The order came from the Department of Defense Secretary Chuck Hagel. There is nothing the Depot can do, and some say these furloughs could harm our soldiers overseas.

By this time next month, production at the Anniston Army Depot will slow down. All the military equipment they repair and ship out could potentially take longer to fix.

"Politics, politics, that's what it all boils down to and it's sick," said Shrene Funderburg, president of the American Federation of Government Employees Local 1945, the union that represents the employees. "11 days, which adds up to thousands of dollars for people who work here at the depot."

From a production stand point, she does not see how her people will keep up with the demand.

"I don't understand how they can furlough us, knowing our soldiers need the equipment.
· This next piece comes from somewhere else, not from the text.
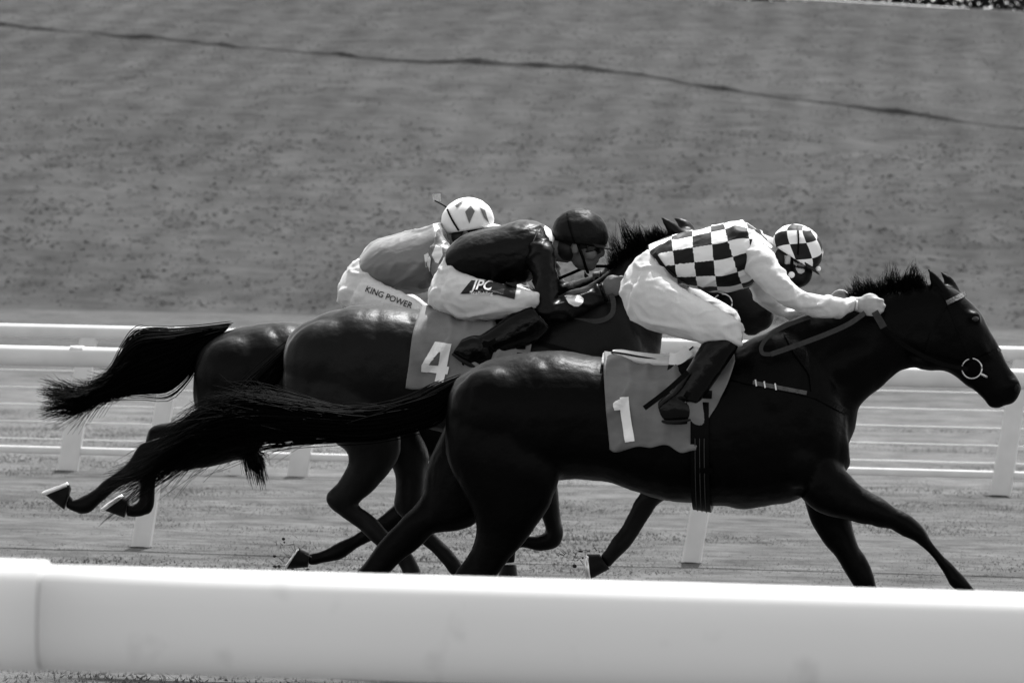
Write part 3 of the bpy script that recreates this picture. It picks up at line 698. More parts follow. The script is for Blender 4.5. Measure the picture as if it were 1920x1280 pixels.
tail1 = dict(st=[(866, 702, 850, 748, .045), (820, 722, 828, 792, .06), (770, 747, 775, 812, .07), (710, 763, 705, 826, .08), (640, 764, 640, 829, .09), (560, 748, 565, 833, .10), (480, 732, 490, 842, .10), (425, 735, 430, 856, .09),
                 (378, 760, 365, 872, .08), (335, 800, 310, 900, .07), (285, 850, 262, 920, .06), (245, 885, 226, 922, .04)], n=1200, seed=11, core=5, start=(0, .55), wob=.022)
mane1 = [(1600, 556, 1590, 536), (1630, 551, 1618, 522), (1655, 547, 1648, 505), (1685, 542, 1690, 500), (1712, 538, 1712, 506), (1735, 535, 1728, 514)]
H1, B1, V1, BR1, ME1 = horse('black horse in front wearing saddle cloth number 1', P1, M['coat1'], ID, ID, None, [n1, f1l, h1n, h1f],
    [((1848, 1130, 1820, 1142), (1876, 1158, 1826, 1180), .048, .13, 2), ((1664, 1220, 1704, 1203), (1672, 1252, 1735, 1232), .05, -.12, 2), ((916, 1232, 958, 1213), (926, 1264, 992, 1244), .05, .13, 2), ((736, 1228, 774, 1211), (746, 1258, 806, 1240), .05, -.13, 2)],
    tail1, mane1, None, GRP, 800)

# --- horse two
neck2 = [T2(1400, 650) + T2(1560, 900) + (.17,), (1080, 548, 1234, 715, .15), (1118, 522, 1237, 668, .125), (1160, 493, 1243, 625, .105), (1200, 466, 1252, 600, .095), (1235, 447, 1258, 590, .085), (1258, 437, 1272, 588, .08)]
h2n = [(530, 685, 720, 700, .14, .13), (533, 745, 745, 790, .13, .15), (590, 800, 752, 835, .105, .15), (650, 850, 742, 872, .08, .14), (638, 896, 705, 915, .06, .13), (611, 931, 668, 948, .05, .13), (632, 962, 668, 942, .042, .13),
       (675, 994, 697, 966, .034, .13), (706, 1020, 728, 998, .033, .13), (738, 1050, 768, 1030, .037, .13), (752, 1070, 784, 1058, .031, .13), (756, 1085, 792, 1078, .036, .13)]
h2f = [(560, 700, 760, 760, .13, -.13), (690, 815, 805, 845, .105, -.15), (735, 878, 800, 885, .08, -.14), (740, 918, 794, 932, .058, -.13), (738, 950, 787, 966, .05, -.13), (758, 978, 792, 966, .042, -.13),
       (778, 1003, 800, 985, .034, -.13), (805, 1030, 826, 1010, .033, -.13), (832, 1062, 858, 1042, .037, -.13), (848, 1082, 874, 1066, .031, -.13), (856, 1096, 888, 1084, .036, -.13)]
f2n = [(1090, 800, 1180, 800, .10, .10), (1120, 850, 1215, 840, .085, .12), (1165, 895, 1240, 870, .065, .12), (1205, 925, 1258, 895, .05, .12), (1212, 938, 1262, 925, .048, .12), (1196, 930, 1236, 946, .042, .12), (1180, 962, 1218, 972, .032, .12),
       (1163, 990, 1200, 1000, .030, .12), (1147, 1010, 1182, 1024, .037, .12), (1132, 1034, 1155, 1050, .031, .12), (1124, 1040, 1142, 1064, .034, .12)]
f2f = [(1090, 800, 1190, 800, .10, -.10), (1130, 840, 1240, 830, .08, -.12), (1190, 865, 1280, 845, .06, -.12), (1245, 885, 1300, 862, .05, -.12), (1255, 905, 1305, 890, .045, -.12), (1240, 890, 1262, 918, .04, -.12), (1205, 875, 1212, 905, .032, -.12), (1170, 870, 1170, 898, .036, -.12), (1150, 872, 1145, 895, .03, -.12), (1135, 868, 1128, 895, .034, -.12)]
tail2 = dict(st=[(548, 636, 530, 700, .045), (500, 674, 502, 748, .06), (455, 714, 470, 792, .07), (430, 748, 464, 822, .07), (432, 790, 480, 842, .06), (448, 842, 496, 862, .05), (456, 866, 500, 872, .03)], n=900, seed=21, core=4, wob=.012, overs=.06)
mane2 = [(1150, 502, 1140, 478), (1175, 485, 1158, 450), (1200, 468, 1182, 428), (1222, 455, 1206, 420), (1245, 444, 1240, 428)]
H2, B2, V2, BR2, ME2 = horse('dark bay horse in the middle wearing saddle cloth number 4', P2, M['coat2'], T2, T2H, neck2, [h2n, h2f, f2n, f2f],
    [((756, 1086, 793, 1079), (764, 1116, 818, 1106), .05, .13, 2), ((856, 1098, 890, 1085), (866, 1126, 914, 1108), .05, -.13, 2), ((1124, 1038, 1143, 1066), (1101, 1038, 1106, 1086), .05, .12, 1), ((1134, 868, 1127, 896), (1112, 868, 1098, 890), .05, -.12, 2)],
    tail2, mane2, None, GRP, 800)

# --- horse three
neck3 = [T3(1400, 650) + T3(1560, 900) + (.16,), T3(1440, 622) + T3(1603, 812) + (.14,), (945, 562, 1045, 690, .12), (1000, 553, 1062, 670, .10), (1050, 545, 1078, 655, .09), (1095, 538, 1090, 640, .08)]
h3n = [(362, 700, 520, 790, .14, .13), (368, 770, 480, 852, .11, .15), (345, 803, 425, 868, .08, .14), (300, 818, 355, 882, .056, .13), (262, 832, 302, 880, .05, .13), (240, 866, 264, 893, .037, .13), (203, 895, 222, 917, .031, .13), (178, 914, 192, 940, .034, .13),
       (157, 927, 166, 963, .037, .13), (138, 936, 132, 957, .030, .13), (132, 916, 121, 952, .034, .13)]
h3f = [(365, 705, 520, 790, .12, -.13), (365, 776, 450, 832, .10, -.15), (322, 791, 372, 836, .062, -.14), (281, 800, 314, 842, .05, -.13), (270, 838, 303, 846, .042, -.13), (262, 890, 294, 890, .031, -.13), (260, 920, 292, 914, .033, -.13), (258, 940, 288, 957, .037, -.13), (248, 944, 262, 970, .030, -.13), (240, 936, 234, 968, .034, -.13)]
f3n = [(850, 800, 960, 860, .10, .10), (850, 860, 930, 905, .08, .12), (795, 900, 845, 937, .06, .12), (745, 940, 776, 976, .05, .12), (700, 975, 727, 1002, .04, .12), (660, 1003, 675, 1026, .031, .12), (630, 1018, 640, 1048, .036, .12), (600, 1033, 606, 1055, .03, .12), (580, 1037, 578, 1061, .034, .12)]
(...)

I'm scared for them," Funderburg said about our men and women overseas.

Anniston Army Depot Commander, Colonel Brent Bolander said in a statement, "Our mission is to support the warfighter, but our production may move to the right. If requirements warrant an overhaul of a certain number of items, those items may not be repaired/completed on time due to one less day in the work week. Thus requiring us to push the requirement to the next week."

Currently, employees here are working overtime bracing for these furloughs. Funderburg says it is not about the money, it is politics in Washington.

"The depot does have the money to keep our people employed without furloughs so the only reason we're being furloughed is because we are being made to do so."

Funderburg is planning to appeal each and every furlough. What is even more frustrating for these folks, the depot is in the process of hiring another 80 people to meet the work demand. Funderburg says it does not make any sense.